The Hare and Hounds, Fulbeck, was closed for a considerable period whilst extensive refurbishment was carried out . The result includes a very pleasant upstairs dining room, nicely decorated and with the capacity to host good numbers. Sadly, on our visit, the decor was the highlight of the evening. Our party of eight opted for the 'Festive Menu' offered at £18 for two courses, or £24 for three. Starters were excellent for both quantity and quality, but in place of the traditional bread roll, for many an important feature when dining out, those ordering soup received some very ordinary bread, crudely hacked from the loaf. It may have been intentionally rustic, but experienced diners would instantly suspect a mistake!

Among the three non-vegetarian main courses were 'Five Spice Half Roast Duck' and 'Pan Seared Fillet of Turbot', each of which dishes were selected by individuals in our party of 8. The Duck was well presented and the breast meat excellent. However, the leg was a little tougher than one would wish to cope with. The Turbot was an unbelievably small portion that would probably have been rejected as a starter and was certainly of insufficient size to make up the fish course in an eight-course 'Nouvelle Cuisine' feast. When the waitress was asked if this represented the total dish, she returned from the kitchen to announce (to an experienced former Fishmonger) "Its a very expensive fish"! There was an offer to produce a different dish, but at this stage the other seven diners had been served, so the choice being offered was really to eat alone, observed by seven spectators. Vegetables were fresh and well cooked, but served in a totally insufficient quantity for eight diners. More were offered, but appeared after the main course had been consumed (with the Turbot, this did not take long!).

Needless to say, one of the party asked to see the manager. He was not available at the time, but a waitress returned about ten minutes later to say that he was now available as he was "now off the phone". Perhaps this sums up the priorities of the establishment or maybe there should be a question in a Chef's examination paper. viz:

"You have furious diners in your restaurant and you are on the telephone. Do you:

a. Ignore the diners and carry on your conversation and keep them waiting for ten minutes or,

b. Tell the caller you will call them back and sort out the problem in the dining room?"
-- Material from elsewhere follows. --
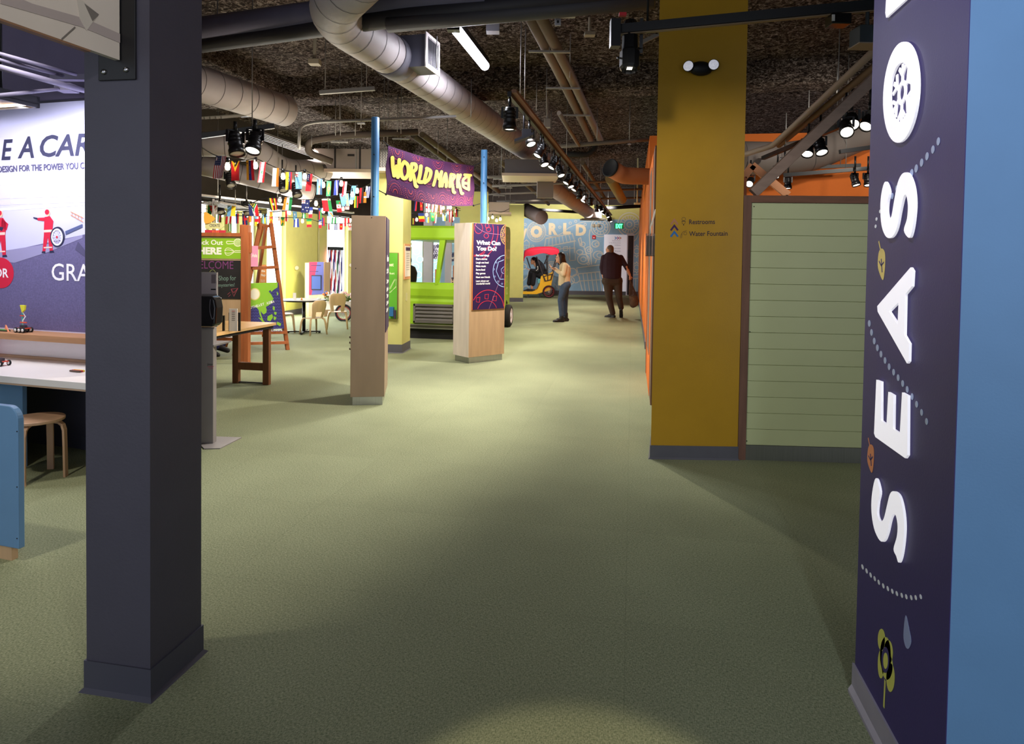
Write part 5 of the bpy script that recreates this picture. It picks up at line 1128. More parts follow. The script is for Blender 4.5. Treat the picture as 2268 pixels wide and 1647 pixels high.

An experienced restauranteur would get that question right every time; this one got it wrong. He did halve the total bill; no substitute for successful fulfillment of a planned evening out. Asked in advance, none of the party would willingly have paid even half the cost for this totally unsatisfactory experience.

Our conclusion on the Hare and Hounds is that it aspires to levels it cannot currently meet. With Billingsgate prices at around £6.60 per pound wholesale (19th Dec 2006), offering Turbot as a main course and providing a decent portion is perfectly possible. If the caterer does not find it possible, then the worst possible error is to offer the fish and then skimp on the portions to the extent that they are totally inadequate. The Dessert and Coffee may be perfectly adequate; we did not stay to find out! 'Pretentious' is probably the best one-word summary.

The Bustard Inn

The Bustard - South Rauceby

Totally refurbished just a couple of years ago, this public house offers some of the finest cuisine in the Sleaford area and is well worth a visit. Prices for both food and wines is high for the area, but if you can afford it, you will not be disappointed.

The Carr Arms - Sleaford

From the exterior this friendly hotel does not do itself justice. Once through the doors there is a very welcoming atmosphere and excellent service. The menu is extensive and is highly recommended.

 

 

Wine makes a man more pleased with himself; I do not say that it makes him more pleasing to others.